#### Material
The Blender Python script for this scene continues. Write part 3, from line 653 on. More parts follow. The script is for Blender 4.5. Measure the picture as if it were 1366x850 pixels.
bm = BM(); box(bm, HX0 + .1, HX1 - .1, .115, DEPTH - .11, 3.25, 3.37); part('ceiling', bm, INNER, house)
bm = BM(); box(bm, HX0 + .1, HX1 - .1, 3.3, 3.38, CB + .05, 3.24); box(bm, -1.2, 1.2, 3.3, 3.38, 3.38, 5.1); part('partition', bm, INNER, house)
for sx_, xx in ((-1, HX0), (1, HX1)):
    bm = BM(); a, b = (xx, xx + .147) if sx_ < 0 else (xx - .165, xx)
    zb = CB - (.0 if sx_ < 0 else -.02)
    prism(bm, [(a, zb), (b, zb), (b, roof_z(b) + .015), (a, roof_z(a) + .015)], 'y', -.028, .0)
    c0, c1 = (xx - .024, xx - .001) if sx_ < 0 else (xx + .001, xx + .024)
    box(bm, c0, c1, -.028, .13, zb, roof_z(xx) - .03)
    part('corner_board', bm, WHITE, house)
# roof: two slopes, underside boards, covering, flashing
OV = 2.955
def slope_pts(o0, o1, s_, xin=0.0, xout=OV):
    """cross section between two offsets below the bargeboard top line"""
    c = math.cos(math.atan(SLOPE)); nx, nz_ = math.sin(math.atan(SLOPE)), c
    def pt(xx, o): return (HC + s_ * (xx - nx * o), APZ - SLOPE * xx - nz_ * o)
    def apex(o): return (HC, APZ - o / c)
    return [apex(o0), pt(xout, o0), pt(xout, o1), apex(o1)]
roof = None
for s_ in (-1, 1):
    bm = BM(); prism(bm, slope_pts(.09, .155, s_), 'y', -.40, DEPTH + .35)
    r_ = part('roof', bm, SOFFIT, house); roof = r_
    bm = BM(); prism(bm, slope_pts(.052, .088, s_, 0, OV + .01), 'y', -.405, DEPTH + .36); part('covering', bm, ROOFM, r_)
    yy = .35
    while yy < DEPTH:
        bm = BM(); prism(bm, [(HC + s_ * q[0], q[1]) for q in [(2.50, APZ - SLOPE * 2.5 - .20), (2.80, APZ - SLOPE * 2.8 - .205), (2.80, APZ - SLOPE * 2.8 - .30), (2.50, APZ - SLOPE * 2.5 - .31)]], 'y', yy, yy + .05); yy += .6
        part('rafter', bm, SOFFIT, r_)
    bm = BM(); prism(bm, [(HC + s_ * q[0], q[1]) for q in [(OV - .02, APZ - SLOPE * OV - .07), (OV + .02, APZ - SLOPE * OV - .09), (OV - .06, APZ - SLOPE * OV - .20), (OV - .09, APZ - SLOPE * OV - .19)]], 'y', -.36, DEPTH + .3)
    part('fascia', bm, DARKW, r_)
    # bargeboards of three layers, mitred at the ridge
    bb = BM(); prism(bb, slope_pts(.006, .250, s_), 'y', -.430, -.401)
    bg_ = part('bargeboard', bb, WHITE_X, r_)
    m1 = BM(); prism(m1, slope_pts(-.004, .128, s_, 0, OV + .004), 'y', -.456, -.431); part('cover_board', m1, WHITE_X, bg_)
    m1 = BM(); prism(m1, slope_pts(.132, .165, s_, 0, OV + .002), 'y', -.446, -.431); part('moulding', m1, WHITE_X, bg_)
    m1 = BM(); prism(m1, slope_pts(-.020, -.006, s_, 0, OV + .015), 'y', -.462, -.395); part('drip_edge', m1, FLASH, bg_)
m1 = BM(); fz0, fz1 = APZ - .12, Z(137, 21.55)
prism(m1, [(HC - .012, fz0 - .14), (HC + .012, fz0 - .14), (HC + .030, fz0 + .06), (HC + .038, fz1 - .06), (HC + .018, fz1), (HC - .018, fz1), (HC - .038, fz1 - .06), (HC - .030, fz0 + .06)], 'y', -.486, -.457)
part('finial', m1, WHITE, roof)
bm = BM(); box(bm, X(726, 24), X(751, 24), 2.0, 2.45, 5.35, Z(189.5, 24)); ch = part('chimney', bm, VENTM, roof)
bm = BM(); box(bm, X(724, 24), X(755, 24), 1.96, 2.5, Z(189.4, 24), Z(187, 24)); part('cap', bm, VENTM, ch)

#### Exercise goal
Write out every line of the material again, exactly as it reads.

#### Expected answer
The Blender Python script for this scene continues. Write part 3, from line 653 on. More parts follow. The script is for Blender 4.5. Measure the picture as if it were 1366x850 pixels.
bm = BM(); box(bm, HX0 + .1, HX1 - .1, .115, DEPTH - .11, 3.25, 3.37); part('ceiling', bm, INNER, house)
bm = BM(); box(bm, HX0 + .1, HX1 - .1, 3.3, 3.38, CB + .05, 3.24); box(bm, -1.2, 1.2, 3.3, 3.38, 3.38, 5.1); part('partition', bm, INNER, house)
for sx_, xx in ((-1, HX0), (1, HX1)):
    bm = BM(); a, b = (xx, xx + .147) if sx_ < 0 else (xx - .165, xx)
    zb = CB - (.0 if sx_ < 0 else -.02)
    prism(bm, [(a, zb), (b, zb), (b, roof_z(b) + .015), (a, roof_z(a) + .015)], 'y', -.028, .0)
    c0, c1 = (xx - .024, xx - .001) if sx_ < 0 else (xx + .001, xx + .024)
    box(bm, c0, c1, -.028, .13, zb, roof_z(xx) - .03)
    part('corner_board', bm, WHITE, house)
# roof: two slopes, underside boards, covering, flashing
OV = 2.955
def slope_pts(o0, o1, s_, xin=0.0, xout=OV):
    """cross section between two offsets below the bargeboard top line"""
    c = math.cos(math.atan(SLOPE)); nx, nz_ = math.sin(math.atan(SLOPE)), c
    def pt(xx, o): return (HC + s_ * (xx - nx * o), APZ - SLOPE * xx - nz_ * o)
    def apex(o): return (HC, APZ - o / c)
    return [apex(o0), pt(xout, o0), pt(xout, o1), apex(o1)]
roof = None
for s_ in (-1, 1):
    bm = BM(); prism(bm, slope_pts(.09, .155, s_), 'y', -.40, DEPTH + .35)
    r_ = part('roof', bm, SOFFIT, house); roof = r_
    bm = BM(); prism(bm, slope_pts(.052, .088, s_, 0, OV + .01), 'y', -.405, DEPTH + .36); part('covering', bm, ROOFM, r_)
    yy = .35
    while yy < DEPTH:
        bm = BM(); prism(bm, [(HC + s_ * q[0], q[1]) for q in [(2.50, APZ - SLOPE * 2.5 - .20), (2.80, APZ - SLOPE * 2.8 - .205), (2.80, APZ - SLOPE * 2.8 - .30), (2.50, APZ - SLOPE * 2.5 - .31)]], 'y', yy, yy + .05); yy += .6
        part('rafter', bm, SOFFIT, r_)
    bm = BM(); prism(bm, [(HC + s_ * q[0], q[1]) for q in [(OV - .02, APZ - SLOPE * OV - .07), (OV + .02, APZ - SLOPE * OV - .09), (OV - .06, APZ - SLOPE * OV - .20), (OV - .09, APZ - SLOPE * OV - .19)]], 'y', -.36, DEPTH + .3)
    part('fascia', bm, DARKW, r_)
    # bargeboards of three layers, mitred at the ridge
    bb = BM(); prism(bb, slope_pts(.006, .250, s_), 'y', -.430, -.401)
    bg_ = part('bargeboard', bb, WHITE_X, r_)
    m1 = BM(); prism(m1, slope_pts(-.004, .128, s_, 0, OV + .004), 'y', -.456, -.431); part('cover_board', m1, WHITE_X, bg_)
    m1 = BM(); prism(m1, slope_pts(.132, .165, s_, 0, OV + .002), 'y', -.446, -.431); part('moulding', m1, WHITE_X, bg_)
    m1 = BM(); prism(m1, slope_pts(-.020, -.006, s_, 0, OV + .015), 'y', -.462, -.395); part('drip_edge', m1, FLASH, bg_)
m1 = BM(); fz0, fz1 = APZ - .12, Z(137, 21.55)
prism(m1, [(HC - .012, fz0 - .14), (HC + .012, fz0 - .14), (HC + .030, fz0 + .06), (HC + .038, fz1 - .06), (HC + .018, fz1), (HC - .018, fz1), (HC - .038, fz1 - .06), (HC - .030, fz0 + .06)], 'y', -.486, -.457)
part('finial', m1, WHITE, roof)
bm = BM(); box(bm, X(726, 24), X(751, 24), 2.0, 2.45, 5.35, Z(189.5, 24)); ch = part('chimney', bm, VENTM, roof)
bm = BM(); box(bm, X(724, 24), X(755, 24), 1.96, 2.5, Z(189.4, 24), Z(187, 24)); part('cap', bm, VENTM, ch)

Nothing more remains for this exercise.